• [Problem description]: Copy out the lines that have "this" in them.

• [Saved entries]:

= = = = = = =

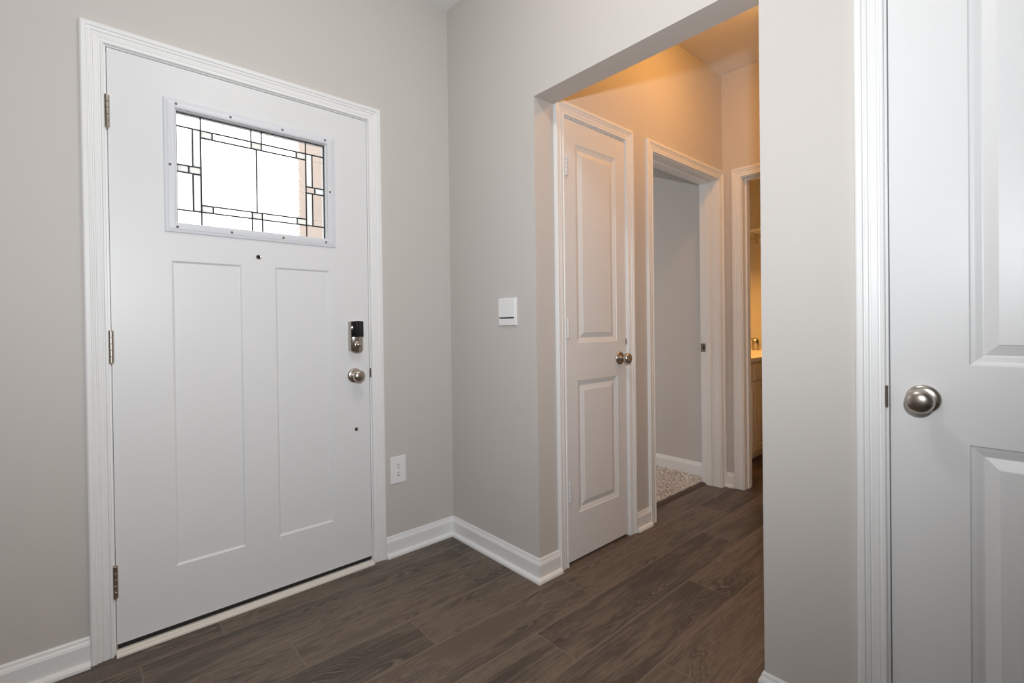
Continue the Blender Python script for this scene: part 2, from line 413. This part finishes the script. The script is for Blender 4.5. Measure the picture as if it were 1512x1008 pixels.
# ---------------------------------------------------------------- doors
def slab_mesh(F, u0, u1, z0, z1, th, panels, holes=(), vf=0.0):
    """panels: (u0,u1,z0,z1, profile[(inset, depth)]) ; holes: (u0,u1,z0,z1)"""
    bm = B()
    us = sorted({u0, u1, *[p[0] for p in panels], *[p[1] for p in panels], *[h[0] for h in holes], *[h[1] for h in holes]})
    zs = sorted({z0, z1, *[p[2] for p in panels], *[p[3] for p in panels], *[h[2] for h in holes], *[h[3] for h in holes]})
    def inside(u, z): return any(p[0] < u < p[1] and p[2] < z < p[3] for p in list(panels)+list(holes))
    ins = [(a, b, c, d) for a, b in zip(us, us[1:]) for c, d in zip(zs, zs[1:]) if not inside((a+b)/2, (c+d)/2)]
    for a, b, c, d in ins:
        quad(bm, F(a, vf, c), F(b, vf, c), F(b, vf, d), F(a, vf, d)); quad(bm, F(a, vf-th, c), F(b, vf-th, c), F(b, vf-th, d), F(a, vf-th, d))
    for p in panels:
        a, b, c, d, prof = p
        st = [[F(a+i, vf-dp, c+i), F(b-i, vf-dp, c+i), F(b-i, vf-dp, d-i), F(a+i, vf-dp, d-i)] for i, dp in prof]
        for s, t in zip(st, st[1:]):
            for k in range(4): quad(bm, s[k], s[(k+1) % 4], t[(k+1) % 4], t[k])
        quad(bm, *st[-1]); quad(bm, F(a, vf-th, c), F(b, vf-th, c), F(b, vf-th, d), F(a, vf-th, d))
    for a, b, c, d in holes:
        for (p, q) in (((a, c), (b, c)), ((b, c), (b, d)), ((b, d), (a, d)), ((a, d), (a, c))):
            quad(bm, F(p[0], vf, p[1]), F(q[0], vf, q[1]), F(q[0], vf-th, q[1]), F(p[0], vf-th, p[1]))
    for (p, q) in (((u0, z0), (u1, z0)), ((u1, z0), (u1, z1)), ((u1, z1), (u0, z1)), ((u0, z1), (u0, z0))):
        quad(bm, F(p[0], vf, p[1]), F(q[0], vf, q[1]), F(q[0], vf-th, q[1]), F(p[0], vf-th, p[1]))
    bmesh.ops.remove_doubles(bm, verts=bm.verts[:], dist=1e-5)
    return bm
RAISED = [(0, 0), (.0025, .0028), (.005, .0034), (.010, .0044), (.021, .0084), (.0235, .0088), (.026, .0080), (.045, .0024), (.0475, .0010), (.049, .0010)]
FLAT = [(0, 0), (.0015, .0005), (.007, .0055), (.009, .006)]

def knob(parent, F, u, z, label=None):
    G = lambda a, h, b: F(u+a, h, z+b)
    bm = B()
    lathe(bm, [(0, 0), (.033, 0), (.0332, .003), (.0325, .006), (.030, .0085), (.025, .0105), (.018, .012), (.013, .0135), (.0115, .017)], G)
    r = finish('rose', bm, M_nick, parent, smooth=None); shade_auto(r, 40)
    bm = B()
    prof = [(.0115, .012), (.011, .024), (.0125, .029), (.017, .033), (.0225, .038), (.0262, .044), (.0275, .050), (.0268, .056), (.0238, .0615), (.018, .0655), (.010, .0678), (0, .0684)]
    lathe(bm, prof, G)
    k = finish('knob', bm, M_nick, parent); shade_auto(k, 60)
    return r, k
def hinge(parent, F, u, z, m, name='hinge', L=.11):
    bm = B(); r = .0080
    for i in range(5):
        a = z - L/2 + i*L/5; g = .0006
        lathe(bm, [(0, a+g), (r*.85, a+g), (r, a+g+.001), (r, a+L/5-g-.001), (r*.85, a+L/5-g), (0, a+L/5-g)], lambda p, h, q: F(u+p, .0055+q, h), 14)
    lathe(bm, [(0, z-L/2-.003), (.0055, z-L/2-.002), (.0055, z+L/2+.002), (0, z+L/2+.004)], lambda p, h, q: F(u+p, .0055+q, h), 12)
    o = finish(name, bm, m, parent); shade_auto(o, 40)
    return o
def strike_lip(parent, F, u, z, m, name='strike_plate'):
    """rounded lip of a latch strike that wraps onto the jamb edge (u .. to the casing)"""
    bm = B(); n = 10; pts = []
    for k in range(n+1):
        a = -PI/2 + PI*k/n; pts.append((u+.0035+.0065*math.cos(a), z+.021*math.sin(a)))
    pts = [(u-.001, z-.021)] + pts + [(u-.001, z+.021)]
    loft(bm, [[F(p[0], .0002, p[1]) for p in pts], [F(p[0], .0035, p[1]) for p in pts]])
    return finish(name, bm, m, parent)

# ---- front door
P1 = (-1.2045, -.978, .2445, 1.358); P2 = (-.858, -.6345, .2445, 1.358)
LO = (-1.2215, -.6085, 1.461, 1.9455); GO = (-1.1835, -.6485, 1.4975, 1.9090)
D1 = empty('door_1', FF((d1[0]+d1[1])/2, 0, d1[2]), 'white front door with a leaded glass window and two tall panels', 'door', kind='structure')
bm = slab_mesh(FF, *d1, .044, [(*P1, FLAT), (*P2, FLAT)], [GO])
finish('slab', bm, M_fdoor, D1)
LPROF = [(0, 0), (.0, .0045), (.002, .0065), (.010, .0085), (.013, .0100), (.024, .0115), (.030, .0110), (.0335, .0085), (.0372, -.012), (.0372, -.02)]
def rect_sweep(F, R, prof):
    bm = B(); a, b, c, d = R; cs = []
    for (u, z, su, sz) in ((a, c, 1, 1), (b, c, -1, 1), (b, d, -1, -1), (a, d, 1, -1)):
        cs.append([F(u+su*i, v, z+sz*i) for i, v in prof])
    loft(bm, cs, closed=True); return bm
lf = finish('window_frame', rect_sweep(FF, LO, LPROF), M_lite, D1)
lf['label'] = 'cool white screwed frame around the leaded glass'
for (u, z) in [(-1.1837, 1.9265), (-1.0115, 1.9260), (-.8243, 1.9262), (-.6515, 1.9265), (-1.2045, 1.703), (-.6325, 1.703),
               (-1.1855, 1.4802), (-1.0130, 1.4802), (-.8265, 1.4800), (-.6530, 1.4800)]:
    bm = B(); lathe(bm, [(.0046, .0105), (.0044, .0124), (.002, .0132), (0, .0130)], lambda a, h, b: FF(u+a, h, z+b), 12)
    finish('screw', bm, M_screw, lf)
GV = -.015
z1_, z2_, z3_, z4_, z5_, z6_ = 1.857, 1.830, 1.7155, 1.689, 1.575, 1.549
gl, gr, gb, gt = GO
xs = dict(V1=-1.1065, V0=-1.1325, Vc1=-.9355, Vc=-.917, Vc2=-.898, V2=-.7255, V3=-.699, sl=-1.0685, sr=-.7640, bl=-1.145, br=-.6890)
fro = []
for a, b in ((xs['V0'], xs['V1']), (xs['V2'], xs['V3'])):
    fro += [(a, b, z3_, z1_), (a, b, z6_, z4_)]
fro += [(xs['br'], gr, z4_, z3_), (gl, xs['bl'], z4_, z3_)]
sqs = []
for a, b in ((xs['V1'], xs['sl']), (xs['Vc1'], xs['Vc2']), (xs['sr'], xs['V2'])): sqs += [(a, b, z2_, z1_), (a, b, z6_, z5_)]
sqs += [(xs['bl'], xs['V1'], z4_, z3_)]
def panes(rects, name, m, th=.003):
    bm = B()
    for a, b, c, d in rects: box(bm, a, b, GV-th, GV, c, d, 0, FF)
    return finish(name, bm, m, D1)
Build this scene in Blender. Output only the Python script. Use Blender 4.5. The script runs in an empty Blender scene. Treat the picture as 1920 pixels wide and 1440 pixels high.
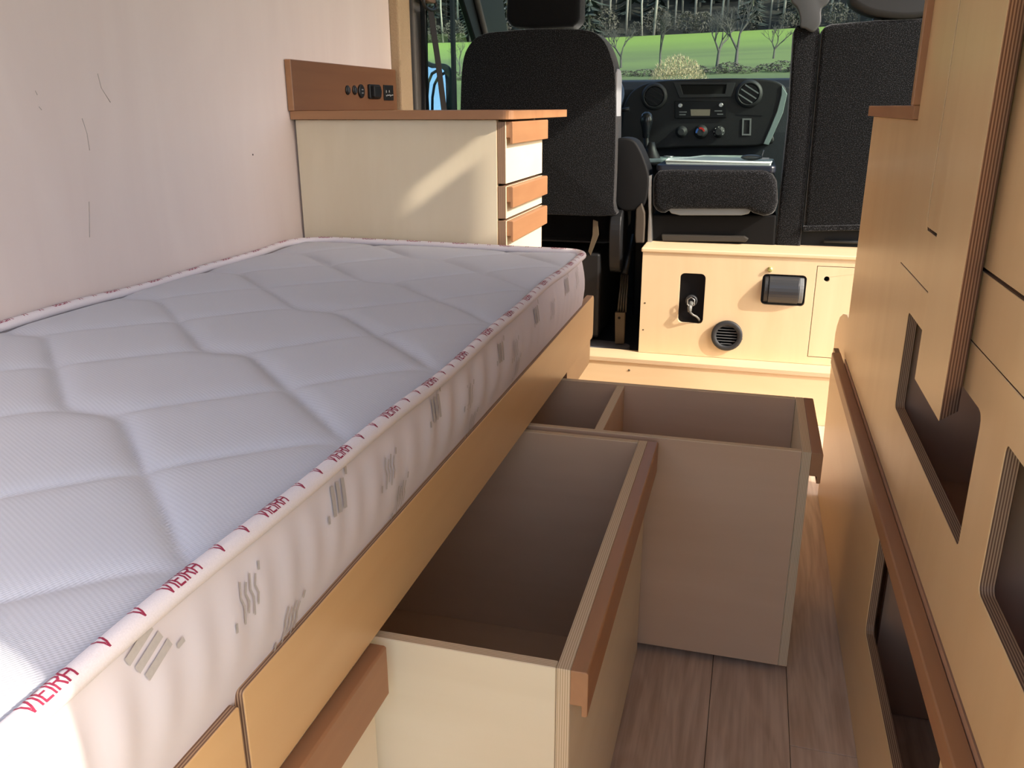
import bpy, bmesh, math, random
from mathutils import Vector, Matrix
from mathutils.geometry import tessellate_polygon
random.seed(4)
SC = bpy.context.scene
COL = SC.collection
PI = math.pi
# ------------------------------------------------------------------ camera
# All modelling coordinates are metres, X right, Y towards the cab, Z relative to eye height (1 m above the floor).
EYE = 1.0
FPX = 1570.0
def _cam_axes():
    d = lambda p: Vector((p[0]-960, -(p[1]-720), -FPX))
    Y = d((1425, 200)).normalized()
    X = -d((-5000, 225)).normalized()
    X = (X - Y*X.dot(Y)).normalized()
    return X, Y, X.cross(Y)
_X, _Y, _Z = _cam_axes()
CM = Matrix((_X, _Y, _Z))
cam = bpy.data.objects.new('camera', bpy.data.cameras.new('camera'))
COL.objects.link(cam)
cam.matrix_world = Matrix.Translation((0, 0, EYE)) @ CM.to_4x4()
cam.data.sensor_width = 36; cam.data.lens = FPX/1920*36
cam.data.clip_start = 0.01; cam.data.clip_end = 1000
SC.camera = cam
# ------------------------------------------------------------------ light
SC.view_settings.view_transform = 'Standard'; SC.view_settings.look = 'None'
SC.view_settings.gamma = 1; SC.view_settings.use_curve_mapping = False
SC.view_settings.exposure = 0.74
SUN = Vector((-1, 0.30, -0.70)).normalized()
w = bpy.data.worlds.new('sky'); SC.world = w; w.use_nodes = True
nt = w.node_tree; bg = nt.nodes['Background']
sky = nt.nodes.new('ShaderNodeTexSky'); sky.sky_type = 'NISHITA'; sky.sun_disc = False
sky.sun_elevation = math.asin(-SUN.z); sky.sun_rotation = math.atan2(-SUN.x, -SUN.y)
sky.air_density = 0.8; sky.dust_density = 2.5; sky.ozone_density = 0.8
nt.links.new(sky.outputs[0], bg.inputs[0]); bg.inputs[1].default_value = 0.30
sl = bpy.data.lights.new('sun', 'SUN'); sl.energy = 3.3; sl.angle = 0.012; sl.color = (1.0, 0.92, 0.80)
so = bpy.data.objects.new('sun', sl); COL.objects.link(so)
so.rotation_euler = (-SUN).to_track_quat('Z', 'Y').to_euler(); so.location = (8, -3, 8)
# ------------------------------------------------------------------ pixel helpers (measuring only: they return real points on real planes)
def ray(x, y): return CM @ Vector((x-960, -(y-720), -FPX))
def AY(x, y, Y): d = ray(x, y); return d*(Y/d.y)
def AX(x, y, X): d = ray(x, y); return d*(X/d.x)
def AZ(x, y, Z): d = ray(x, y); return d*(Z/d.z)
def outY(pts, Y): return [(AY(x, y, Y).x, AY(x, y, Y).z) for x, y in pts]
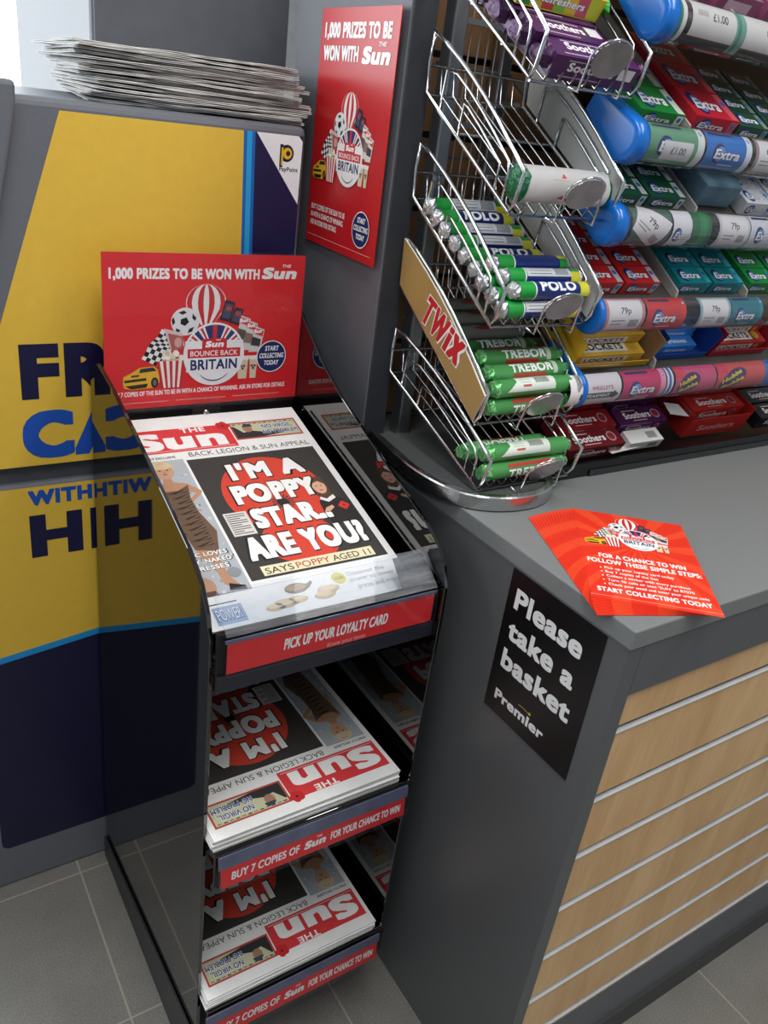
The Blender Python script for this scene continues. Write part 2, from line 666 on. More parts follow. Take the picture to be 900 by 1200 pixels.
    A.disc(0, 0, .97, '26356f', 19, a0=27, a1=153, n=24)
    A.disc(0, 0, .97, 'f2f2f2', 20, a0=83, a1=97, n=6)
    for a in (38, 62, 118, 142):
        A.poly([(0, 0), (.97 * math.cos(R(a - 7)), .97 * math.sin(R(a - 7))), (.97 * math.cos(R(a + 7)), .97 * math.sin(R(a + 7)))], 'f2f2f2', 20)
        A.poly([(0, 0), (.97 * math.cos(R(a - 2.6)), .97 * math.sin(R(a - 2.6))), (.97 * math.cos(R(a + 2.6)), .97 * math.sin(R(a + 2.6)))], 'cf2a30', 20.5)
    A.rect(-.07, .2, .07, .97, 'cf2a30', 20.7)
    A.rect(-.98, -.14, .98, .46, 'f2f2f2', 21)
    A.rect(-.42, .2, .42, .52, 'cf2a30', 21.5)
    sun_logo(A, -.32, .24, .2, .62, 'ffffff', 22)
    A.rect(-.9, -.1, .9, .2, 'cf2a30', 22)
    A.text('BOUNCE BACK', 0, -.04, .17, 'ffffff', 23, w=1.62, al='c', off=.008)
    A.rect(-.94, -.56, .94, -.1, 'f2f2f2', 21.7)
    A.text('BRITAIN', 0, -.5, .34, '1d2a62', 23, w=1.6, al='c', off=.025, n=3, sp=.05)
    A.disc(0, -.3, .6, '1d2a62', 22.2, .6, a0=218, a1=322, n=20)
    A.disc(0, -.26, .62, 'f2f2f2', 22.4, .6, a0=200, a1=340, n=24)
    return A


COLLAGE = collage()


def campaign(A, cx, cy, r, L=1, sx=1.0, sy=1.0):
    A.add(COLLAGE, lambda u, v: (cx + u * r * sx, cy + v * r * sy), L)


def start_badge(A, cx, cy, r, L=3, sx=1.0):
    A.disc(cx, cy, r * sx, 'f4f4f2', L, r, 36)
    A.disc(cx, cy, r * .94 * sx, '1d2a62', L + 1, r * .94, 36)
    for s, dy, w in (('START', .36, .9), ('COLLECTING', -.09, 1.62), ('TODAY', -.54, .98)):
        A.text(s, cx, cy + dy * r, r * .3, 'ffffff', L + 2, w=w * r * sx, al='c', off=.02, n=2, sh=.12)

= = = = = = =

• [Result of the exercise]:
Continue the Blender Python script for this scene: part 2, from line 413. This part finishes the script. The script is for Blender 4.5. Measure the picture as if it were 1512x1008 pixels.
Build this scene in Blender. Output only the Python script. Use Blender 4.5. The script runs in an empty Blender scene. Treat the picture as 1920 pixels wide and 1440 pixels high.
The Blender Python script for this scene continues. Write part 2, from line 666 on. More parts follow. Take the picture to be 900 by 1200 pixels.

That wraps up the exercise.